We used to meander through the sunlit streets for no particular reason almost every day. And maybe that’s over now, but I hope not. I hope I can add it back in.

Openings

black and white, high ISO grainy photorealism, chaotic and busy schedule, weekly planner, book

I’ve been trying lately to dedicate myself to projects that may not have any perceivable outcome. To get fully immersed and commit chunks of time that I won’t get back, in exchange for nothing but the knowledge that I did so. Things that have little to no hope of earning money or gaining acclaim.

I have felt time-poor ever since starting work a year ago. And to be transparent I don’t even work full-time. I work on the days I don’t have my son. And on the days I do have him, that’s my work. I am aware that I put much more conscious time and effort into parenting than other people I know, and I’m not going to say that’s the best way to parent, because who the fuck knows, but it’s what I do. I notice myself getting irritable if I try to split my focus while I’m doing the parent stuff, so I avoid even WhatsApp messages during that time if I can get away with it.

My life is dichotomous at best, and chaotic at usual, so I tend to fail at daily consistency. As I have so lamented on many occasions. But, though I lack predictable daily windows of opportunity, I do get periods of time that open up, not according to a particular schedule, where I can dedicate myself to something else. And there are a plethora of projects I would like to dedicate myself to, but I have gotten into the habit of simply not engaging with them, for fear either that it will be, objectively, a waste of time, as judged by its outcome, or that I will reach the end of the opening and it will remain incomplete; pending into oblivion.

So I’m trying, again, to do things anyway. Make progress on some non-linear scale that perhaps only has meaning somewhere within the hidden labrynth of my mind, assessed purely by the sensation in my body at having done the thing.

It sounds like an obvious thing to do, when I put it like that. See, this is why I like it here.

Just me

I recently took my son on an exciting camping trip near Chester. We pitched our tent on a small site, made friends with the people with marshmallows, explored the haunted caravan, spent one long day at the aquarium and another, longer day at the zoo, then packed up early one morning and headed to a festival for…let me see…fourteen hours of careening from spectacle to spectacle, before staggering through the doors of a hotel just after midnight where we would wake up at 7am sharp and lounge around getting our money’s worth, later watching a post-breakfast episode of Friends that Mak was completely engrossed in for some reason.

The amount of times along the way that strangers were shocked and sympathetic that it was ‘just me’ orchestrating and operating whichever part of the extravaganza they were witnessing was notable. Which, I mean, I guess is understandable. I’ll be the first to agree it takes a village, and there have been many times in the past where, lacking such a robust support system, I have struggled with parenting.
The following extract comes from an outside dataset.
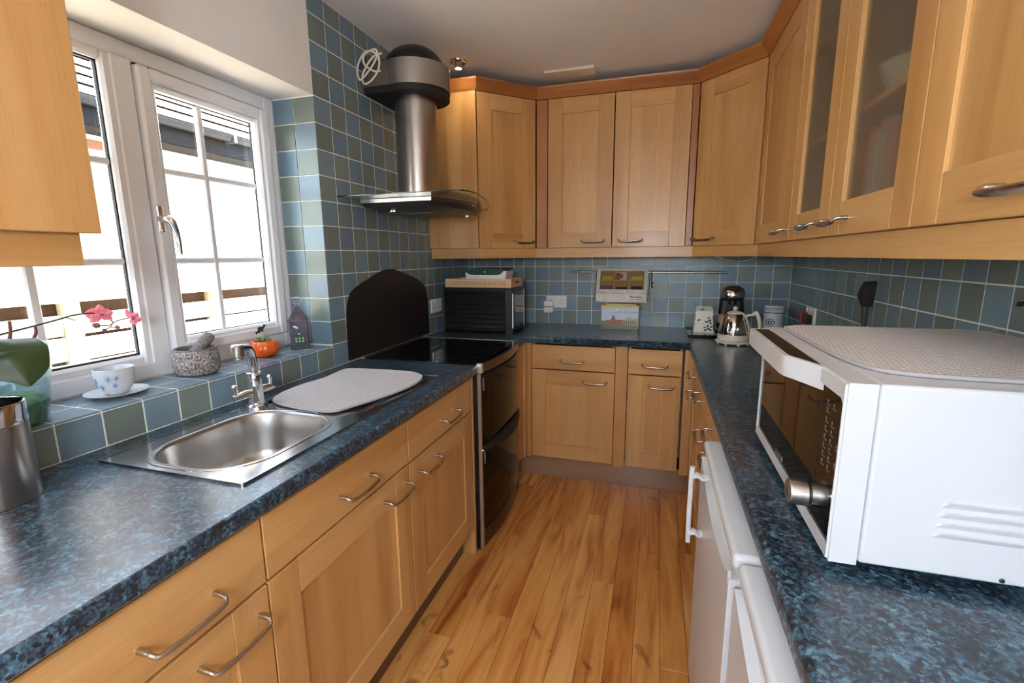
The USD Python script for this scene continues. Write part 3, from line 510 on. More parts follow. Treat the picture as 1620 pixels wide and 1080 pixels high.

But this was a choice. A choice I make regularly.

It was hard going sometimes – he has a lot of five-year-old energy and he hogs the airbed as effectively as if he were a European bison (we were looking at an animal atlas today). But when it’s just the two of us, boy, are we nimble. I like the freedom of catering just to our own whims.

Also, sleep deprivation really amps up my social anxiety, so navigating a group setting all day, after sharing the bed with the bison all night, is not my idea of easier. Which does occasionally make me worry that I’m just avoiding, on account of my own frailty, a situation that would actually be more enriching for Makaloo than ‘just the two of us’.

I’ll never be perfect. But we had a fucking excellent trip. And ‘just the two of us’ did involve me pretending to be a mermaid singing a sea shanty for a large group of fellow festival-goers, so I’m giving myself some extra points for that too. I probably just have to keep playing to my strengths.

Good enough

There is this concept of the good enough parent. The idea is that you don’t need to be perfect, exceptional or outstanding to raise relatively healthy children, you just need to be good enough. It’s intended to present a more reasonable, realistic and forgiving standard than some alternative paradigms, particularly in regard to expectations of motherhood. It’s also backed up with fairly solid evidence, which should make it more reassuring. Fairly solid evidence is about the best you can hope for in psychology, the majority of the time.

But the Good Enough Parent raises in me a fear. What if, despite my efforts to be outstanding, I’m not even, in fact, good enough? What if, after all the toiling, careful consideration and eager sacrifice, it turns out that my parenting is not even sufficiently mediocre? What if I’m trying this hard and failing to meet even the lowest recommended standard?

Can you tell I’m used to being an overachiever? Can you tell that that overachievement has historically been fuelled by a deep-seated insecurity in my own worth?

It would be far easier for me to face trying to do a very difficult thing. I’d even have quite a bit of confidence. But I have, in contrast, very little faith in myself when it comes to succeeding at a merely reasonable thing. I expect myself to get distracted by some exciting difficulty, and completely miss the easy win. I know I don’t work the way I’m supposed to. Exceptional goes both ways.

My saving grace may be that one time, years ago now, I heard Richard Branson, of all people, advise that you must cover your downside. And I hated that idea so fucking much that the wiser part of me latched onto it and wouldn’t let me forget it. And now it’s always a factor: Remember to cover your downside. It’s always a question: Have you covered your downside? It certainly hasn’t made me rich yet, but it has probably informed my parenting.

So, maybe I have covered my downside as a parent. Maybe I’ve buffered my son from extremities. Maybe it’s possible to both lean into the exception and still follow the rule.

Unfortunately for me, there is no objective answer to these sorts of queries. The what ifs will never cease. Such is life.

Wordgame: Archeopteryx

My son likes dinosaurs. I like dinosaurs.

My son likes learning words. I like learning words.

Because of this, I’ve learned a lot of dinosaur words. Archeopteryx is one of them. I can’t say I knew what an archeopteryx was before my son was around. I can’t say I didn’t know either, because I know a lot of things that I don’t strictly remember I know until the occasion calls for it.

I definitely did know what a stygimoloch was, because at some point in my adult life I had consciously decided to look up dinosaurs, so I could decide what my favourite dinosaur would be, so that, if anybody happened to ask me, I would have an informed response.

But stygimoloch wasn’t the word I put in my elephant box. Archeopteryx was. I wonder why.